Originally Posted by mikeg
...the problem is that these old recordings, that are reissued as SACD's and DVD-Audio, are often handicapped by the original recording process that was used long ago when they were first recorded...


That's often not as much of a handicap as you'd think. BMG released 10 of the old RCA Living Stereo series last year, most of that was recorded in the '50s using a three-channel recording process. The original mastering engineers used the three channels to construct more life-like stereo releases, but now with SACD you can hear all three channels for the first time. I'm not familiar with the sound of the original "Shaded Dogs" but some people are saying the SACD compares favorably.

Or take Kind of Blue for example...you can hear more of what's on the original master tape than any release thus far (with the possible exception of vinyl), there's more subtlety and nuance in Mr.

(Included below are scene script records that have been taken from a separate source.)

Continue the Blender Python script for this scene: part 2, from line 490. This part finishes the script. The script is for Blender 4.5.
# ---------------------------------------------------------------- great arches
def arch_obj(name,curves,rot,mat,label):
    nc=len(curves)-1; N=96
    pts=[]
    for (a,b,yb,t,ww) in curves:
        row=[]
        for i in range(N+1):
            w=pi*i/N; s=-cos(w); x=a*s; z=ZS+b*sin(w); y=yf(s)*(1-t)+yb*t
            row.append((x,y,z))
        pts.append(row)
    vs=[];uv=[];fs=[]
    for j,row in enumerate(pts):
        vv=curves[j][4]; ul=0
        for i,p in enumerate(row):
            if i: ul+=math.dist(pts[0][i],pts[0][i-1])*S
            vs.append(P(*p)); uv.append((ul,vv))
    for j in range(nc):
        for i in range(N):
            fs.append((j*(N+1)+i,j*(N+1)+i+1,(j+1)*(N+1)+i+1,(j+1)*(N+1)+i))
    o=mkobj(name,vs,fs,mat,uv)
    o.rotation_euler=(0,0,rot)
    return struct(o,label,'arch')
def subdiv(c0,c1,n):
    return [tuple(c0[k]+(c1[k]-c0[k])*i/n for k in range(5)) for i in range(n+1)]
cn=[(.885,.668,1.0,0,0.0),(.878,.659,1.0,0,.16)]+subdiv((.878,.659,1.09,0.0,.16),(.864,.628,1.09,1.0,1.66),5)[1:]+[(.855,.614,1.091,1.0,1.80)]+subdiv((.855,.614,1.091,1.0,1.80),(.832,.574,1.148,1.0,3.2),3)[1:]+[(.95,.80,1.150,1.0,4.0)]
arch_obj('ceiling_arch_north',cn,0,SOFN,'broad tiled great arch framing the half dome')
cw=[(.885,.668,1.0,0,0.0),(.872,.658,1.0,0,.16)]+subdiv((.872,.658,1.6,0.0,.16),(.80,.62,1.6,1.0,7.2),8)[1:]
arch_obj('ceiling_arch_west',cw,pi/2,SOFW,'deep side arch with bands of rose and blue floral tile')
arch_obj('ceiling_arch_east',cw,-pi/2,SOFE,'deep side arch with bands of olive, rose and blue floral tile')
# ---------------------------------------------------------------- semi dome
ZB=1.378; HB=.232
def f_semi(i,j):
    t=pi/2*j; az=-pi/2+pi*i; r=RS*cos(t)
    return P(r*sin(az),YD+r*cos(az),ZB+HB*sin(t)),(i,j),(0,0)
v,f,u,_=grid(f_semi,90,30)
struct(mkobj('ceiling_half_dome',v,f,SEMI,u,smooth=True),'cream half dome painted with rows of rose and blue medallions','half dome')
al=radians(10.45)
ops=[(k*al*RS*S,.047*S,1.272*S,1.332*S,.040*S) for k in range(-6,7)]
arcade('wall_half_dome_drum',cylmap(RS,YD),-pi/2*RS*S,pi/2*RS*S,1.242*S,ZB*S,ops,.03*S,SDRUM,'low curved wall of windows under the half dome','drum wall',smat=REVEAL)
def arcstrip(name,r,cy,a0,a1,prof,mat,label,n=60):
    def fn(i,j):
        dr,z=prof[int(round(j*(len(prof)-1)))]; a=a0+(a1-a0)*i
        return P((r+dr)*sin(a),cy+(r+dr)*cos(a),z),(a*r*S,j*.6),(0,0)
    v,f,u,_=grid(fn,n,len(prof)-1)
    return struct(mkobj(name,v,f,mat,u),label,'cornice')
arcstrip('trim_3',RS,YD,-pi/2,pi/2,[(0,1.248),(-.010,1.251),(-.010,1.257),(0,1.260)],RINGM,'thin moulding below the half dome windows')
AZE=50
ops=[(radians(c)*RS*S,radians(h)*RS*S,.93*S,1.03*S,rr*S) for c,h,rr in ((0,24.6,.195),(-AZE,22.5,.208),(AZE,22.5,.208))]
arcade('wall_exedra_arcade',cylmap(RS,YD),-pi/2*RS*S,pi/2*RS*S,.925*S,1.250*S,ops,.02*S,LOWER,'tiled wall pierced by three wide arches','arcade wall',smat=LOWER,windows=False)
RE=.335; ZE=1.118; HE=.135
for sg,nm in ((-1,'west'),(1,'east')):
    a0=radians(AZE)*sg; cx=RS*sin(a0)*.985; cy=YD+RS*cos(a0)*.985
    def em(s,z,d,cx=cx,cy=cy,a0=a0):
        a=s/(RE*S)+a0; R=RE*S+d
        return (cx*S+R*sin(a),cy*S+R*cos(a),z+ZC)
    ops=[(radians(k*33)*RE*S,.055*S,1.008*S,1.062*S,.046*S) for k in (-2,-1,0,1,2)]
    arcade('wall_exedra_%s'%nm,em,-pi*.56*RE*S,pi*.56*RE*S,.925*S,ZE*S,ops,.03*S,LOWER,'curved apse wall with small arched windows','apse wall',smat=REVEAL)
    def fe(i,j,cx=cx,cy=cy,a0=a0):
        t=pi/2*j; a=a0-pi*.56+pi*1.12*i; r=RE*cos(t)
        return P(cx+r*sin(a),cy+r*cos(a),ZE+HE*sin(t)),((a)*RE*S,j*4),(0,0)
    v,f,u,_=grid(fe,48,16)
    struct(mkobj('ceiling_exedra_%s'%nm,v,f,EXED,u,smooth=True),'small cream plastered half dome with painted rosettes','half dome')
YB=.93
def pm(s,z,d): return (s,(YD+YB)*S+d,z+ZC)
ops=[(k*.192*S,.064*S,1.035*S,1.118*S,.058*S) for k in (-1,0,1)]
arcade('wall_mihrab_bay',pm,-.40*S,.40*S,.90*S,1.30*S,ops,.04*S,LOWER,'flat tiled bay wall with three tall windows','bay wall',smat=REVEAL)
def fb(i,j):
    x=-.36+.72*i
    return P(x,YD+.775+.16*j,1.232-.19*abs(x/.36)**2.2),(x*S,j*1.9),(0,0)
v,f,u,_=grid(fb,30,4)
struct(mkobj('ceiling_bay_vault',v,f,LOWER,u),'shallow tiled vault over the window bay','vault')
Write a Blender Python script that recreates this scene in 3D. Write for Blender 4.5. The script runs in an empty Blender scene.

PC's bass than I ever dreamed was on a 1959 recording. A lot of tape hiss too, which had been removed using some ham-fisted noise reduction "technique" on the first CD release, along with a lot of the air around the cymbals and the harmonic overtones in the piano and horns.

Quote:

Originally Posted by mikeg
My interest is mostly in recently recorded classical SACDs and DVD-Audio media, and these are not too pletiful.


Indeed, SACD releases are not too plentiful in general. That's the beauty of a universal player...it still works for DVDs and redbook. If all you find are 5-10 SACDs that you really enjoy, you haven't really lost out.